» EXERCISE OBJECTIVE
Repeat, exactly and completely, the material that follows. Omit the pictures.

» DATASET SECTION
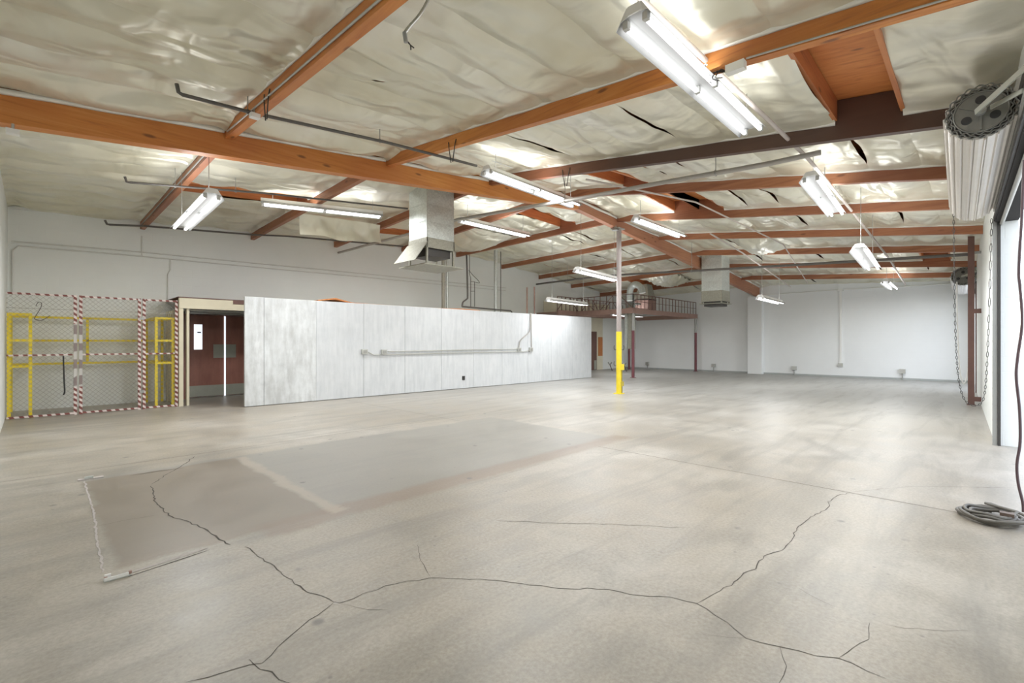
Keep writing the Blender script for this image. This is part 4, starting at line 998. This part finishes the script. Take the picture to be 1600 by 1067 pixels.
for pts, w in CR: ribbon(pts, w * .72, 'floor_crack', M['crack'], .012 if w > .004 else .006)
for pts, w in (([(5.43, 3.7, 0), (5.43, -.3, 0)], .012), ([(-.3, 7.08, 0), (11.2, 7.12, 0)], .010), ([(11.6, 7.12, 0), (23.2, 7.15, 0)], .010), ([(5.43, 6.7, 0), (5.43, 11.3, 0)], .008), ([(12.2, -.1, 0), (12.2, 11, 0)], .008)):
    ribbon(pts, w, 'slab_joint', M['joint'], .0, .001, .5)
ribbon([(195, 898), (250, 880), (325, 856)], .034, 'grout_remains', M['grit'], .004, .0016, .08)
ribbon([(200, 901), (252, 884), (328, 859)], .010, 'grout_line', M['crack'], .002, .0014, .08)
ribbon([(204, 743), (250, 736), (290, 731)], .012, 'grout_line', M['crack'], .003, .003, .1)
ribbon([(132, 752), (146, 800), (155, 860), (160, 895)], .014, 'grout_remains', M['grit'], .008, .002, .04)
# metal bracket left on the floor
p = fl(184, 903); br = thing('floor_bracket', 'small silver metal bracket left on the floor at the corner of the worn patch', 'bracket', (p.x, p.y, 0))
MB().box((p.x - .065, p.y - .018, 0), (p.x + .065, p.y + .022, .008)).build('base_plate', M['galv'], br)
MB().box((p.x - .065, p.y - .022, .008), (p.x + .05, p.y - .016, .026)).build('flange', M['white'], br)
MB().box((p.x - .06, p.y + .006, .008), (p.x - .03, p.y + .020, .034)).build('ear', M['white'], br)
MB().box((p.x - .025, p.y - .008, .008), (p.x + .04, p.y + .012, .016)).build('slide', M['dark'], br)
for dx in (-.055, .058): MB().tube([(p.x + dx, p.y, .008), (p.x + dx, p.y, .024)], .009, 8).build('bolt', M['rust'], br)
p = fl(142, 748); br = thing('floor_bracket', 'small broken grey anchor on the floor at the far-left corner of the worn patch', 'bracket', (p.x, p.y, 0))
MB().box((p.x - .10, p.y - .03, 0), (p.x + .10, p.y + .03, .010)).build('base_plate', M['grit'], br)
MB().box((p.x - .05, p.y - .02, .010), (p.x + .02, p.y + .02, .028)).build('ear', M['galv'], br)
for o in S.objects:
    if '_o' in o: del o['_o']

» REPLY TO THE TASK
Keep writing the Blender script for this image. This is part 4, starting at line 998. This part finishes the script. Take the picture to be 1600 by 1067 pixels.
for pts, w in CR: ribbon(pts, w * .72, 'floor_crack', M['crack'], .012 if w > .004 else .006)
for pts, w in (([(5.43, 3.7, 0), (5.43, -.3, 0)], .012), ([(-.3, 7.08, 0), (11.2, 7.12, 0)], .010), ([(11.6, 7.12, 0), (23.2, 7.15, 0)], .010), ([(5.43, 6.7, 0), (5.43, 11.3, 0)], .008), ([(12.2, -.1, 0), (12.2, 11, 0)], .008)):
    ribbon(pts, w, 'slab_joint', M['joint'], .0, .001, .5)
ribbon([(195, 898), (250, 880), (325, 856)], .034, 'grout_remains', M['grit'], .004, .0016, .08)
ribbon([(200, 901), (252, 884), (328, 859)], .010, 'grout_line', M['crack'], .002, .0014, .08)
ribbon([(204, 743), (250, 736), (290, 731)], .012, 'grout_line', M['crack'], .003, .003, .1)
ribbon([(132, 752), (146, 800), (155, 860), (160, 895)], .014, 'grout_remains', M['grit'], .008, .002, .04)
# metal bracket left on the floor
p = fl(184, 903); br = thing('floor_bracket', 'small silver metal bracket left on the floor at the corner of the worn patch', 'bracket', (p.x, p.y, 0))
MB().box((p.x - .065, p.y - .018, 0), (p.x + .065, p.y + .022, .008)).build('base_plate', M['galv'], br)
MB().box((p.x - .065, p.y - .022, .008), (p.x + .05, p.y - .016, .026)).build('flange', M['white'], br)
MB().box((p.x - .06, p.y + .006, .008), (p.x - .03, p.y + .020, .034)).build('ear', M['white'], br)
MB().box((p.x - .025, p.y - .008, .008), (p.x + .04, p.y + .012, .016)).build('slide', M['dark'], br)
for dx in (-.055, .058): MB().tube([(p.x + dx, p.y, .008), (p.x + dx, p.y, .024)], .009, 8).build('bolt', M['rust'], br)
p = fl(142, 748); br = thing('floor_bracket', 'small broken grey anchor on the floor at the far-left corner of the worn patch', 'bracket', (p.x, p.y, 0))
MB().box((p.x - .10, p.y - .03, 0), (p.x + .10, p.y + .03, .010)).build('base_plate', M['grit'], br)
MB().box((p.x - .05, p.y - .02, .010), (p.x + .02, p.y + .02, .028)).build('ear', M['galv'], br)
for o in S.objects:
    if '_o' in o: del o['_o']